Print the entire listing. Each line must match the original exactly.
=======
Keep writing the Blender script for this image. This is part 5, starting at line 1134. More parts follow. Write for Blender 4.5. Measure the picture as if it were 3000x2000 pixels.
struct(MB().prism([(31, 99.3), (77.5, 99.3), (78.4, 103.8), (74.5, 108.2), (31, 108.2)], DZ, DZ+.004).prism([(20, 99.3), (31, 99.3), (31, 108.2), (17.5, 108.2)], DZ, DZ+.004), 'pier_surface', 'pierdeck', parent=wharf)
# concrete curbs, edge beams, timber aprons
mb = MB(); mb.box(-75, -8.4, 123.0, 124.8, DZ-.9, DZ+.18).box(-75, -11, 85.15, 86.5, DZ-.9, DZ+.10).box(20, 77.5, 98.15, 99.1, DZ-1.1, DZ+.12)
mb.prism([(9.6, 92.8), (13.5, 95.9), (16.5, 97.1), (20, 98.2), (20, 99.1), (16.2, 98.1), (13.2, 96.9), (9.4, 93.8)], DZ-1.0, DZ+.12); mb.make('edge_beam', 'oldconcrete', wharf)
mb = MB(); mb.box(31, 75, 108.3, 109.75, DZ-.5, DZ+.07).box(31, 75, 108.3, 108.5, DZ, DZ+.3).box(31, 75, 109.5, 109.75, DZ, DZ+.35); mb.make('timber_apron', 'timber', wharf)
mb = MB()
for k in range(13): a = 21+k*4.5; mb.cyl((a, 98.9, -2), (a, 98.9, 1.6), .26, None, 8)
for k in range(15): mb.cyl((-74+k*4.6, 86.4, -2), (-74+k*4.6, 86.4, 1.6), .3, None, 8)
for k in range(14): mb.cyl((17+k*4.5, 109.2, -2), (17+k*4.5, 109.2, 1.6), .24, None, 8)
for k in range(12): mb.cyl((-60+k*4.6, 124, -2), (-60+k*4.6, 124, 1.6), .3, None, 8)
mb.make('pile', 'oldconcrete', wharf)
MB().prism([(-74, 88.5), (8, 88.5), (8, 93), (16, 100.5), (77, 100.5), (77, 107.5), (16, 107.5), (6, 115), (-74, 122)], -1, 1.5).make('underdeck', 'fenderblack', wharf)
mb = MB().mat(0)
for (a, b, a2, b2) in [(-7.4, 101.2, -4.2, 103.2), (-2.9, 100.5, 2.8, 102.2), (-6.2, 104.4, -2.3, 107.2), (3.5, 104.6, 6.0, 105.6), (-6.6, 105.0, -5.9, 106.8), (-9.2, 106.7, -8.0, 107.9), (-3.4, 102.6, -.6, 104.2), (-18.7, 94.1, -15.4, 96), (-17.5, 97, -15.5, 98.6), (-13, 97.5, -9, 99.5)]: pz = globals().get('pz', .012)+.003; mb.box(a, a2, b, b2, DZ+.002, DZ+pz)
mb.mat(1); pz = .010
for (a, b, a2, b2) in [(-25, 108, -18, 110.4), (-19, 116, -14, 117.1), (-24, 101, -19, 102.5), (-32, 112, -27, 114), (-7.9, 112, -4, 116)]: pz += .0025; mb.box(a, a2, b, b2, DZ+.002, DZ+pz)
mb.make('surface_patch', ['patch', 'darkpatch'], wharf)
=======
The reply:
Keep writing the Blender script for this image. This is part 5, starting at line 1134. More parts follow. Write for Blender 4.5. Measure the picture as if it were 3000x2000 pixels.
struct(MB().prism([(31, 99.3), (77.5, 99.3), (78.4, 103.8), (74.5, 108.2), (31, 108.2)], DZ, DZ+.004).prism([(20, 99.3), (31, 99.3), (31, 108.2), (17.5, 108.2)], DZ, DZ+.004), 'pier_surface', 'pierdeck', parent=wharf)
# concrete curbs, edge beams, timber aprons
mb = MB(); mb.box(-75, -8.4, 123.0, 124.8, DZ-.9, DZ+.18).box(-75, -11, 85.15, 86.5, DZ-.9, DZ+.10).box(20, 77.5, 98.15, 99.1, DZ-1.1, DZ+.12)
mb.prism([(9.6, 92.8), (13.5, 95.9), (16.5, 97.1), (20, 98.2), (20, 99.1), (16.2, 98.1), (13.2, 96.9), (9.4, 93.8)], DZ-1.0, DZ+.12); mb.make('edge_beam', 'oldconcrete', wharf)
mb = MB(); mb.box(31, 75, 108.3, 109.75, DZ-.5, DZ+.07).box(31, 75, 108.3, 108.5, DZ, DZ+.3).box(31, 75, 109.5, 109.75, DZ, DZ+.35); mb.make('timber_apron', 'timber', wharf)
mb = MB()
for k in range(13): a = 21+k*4.5; mb.cyl((a, 98.9, -2), (a, 98.9, 1.6), .26, None, 8)
for k in range(15): mb.cyl((-74+k*4.6, 86.4, -2), (-74+k*4.6, 86.4, 1.6), .3, None, 8)
for k in range(14): mb.cyl((17+k*4.5, 109.2, -2), (17+k*4.5, 109.2, 1.6), .24, None, 8)
for k in range(12): mb.cyl((-60+k*4.6, 124, -2), (-60+k*4.6, 124, 1.6), .3, None, 8)
mb.make('pile', 'oldconcrete', wharf)
MB().prism([(-74, 88.5), (8, 88.5), (8, 93), (16, 100.5), (77, 100.5), (77, 107.5), (16, 107.5), (6, 115), (-74, 122)], -1, 1.5).make('underdeck', 'fenderblack', wharf)
mb = MB().mat(0)
for (a, b, a2, b2) in [(-7.4, 101.2, -4.2, 103.2), (-2.9, 100.5, 2.8, 102.2), (-6.2, 104.4, -2.3, 107.2), (3.5, 104.6, 6.0, 105.6), (-6.6, 105.0, -5.9, 106.8), (-9.2, 106.7, -8.0, 107.9), (-3.4, 102.6, -.6, 104.2), (-18.7, 94.1, -15.4, 96), (-17.5, 97, -15.5, 98.6), (-13, 97.5, -9, 99.5)]: pz = globals().get('pz', .012)+.003; mb.box(a, a2, b, b2, DZ+.002, DZ+pz)
mb.mat(1); pz = .010
for (a, b, a2, b2) in [(-25, 108, -18, 110.4), (-19, 116, -14, 117.1), (-24, 101, -19, 102.5), (-32, 112, -27, 114), (-7.9, 112, -4, 116)]: pz += .0025; mb.box(a, a2, b, b2, DZ+.002, DZ+pz)
mb.make('surface_patch', ['patch', 'darkpatch'], wharf)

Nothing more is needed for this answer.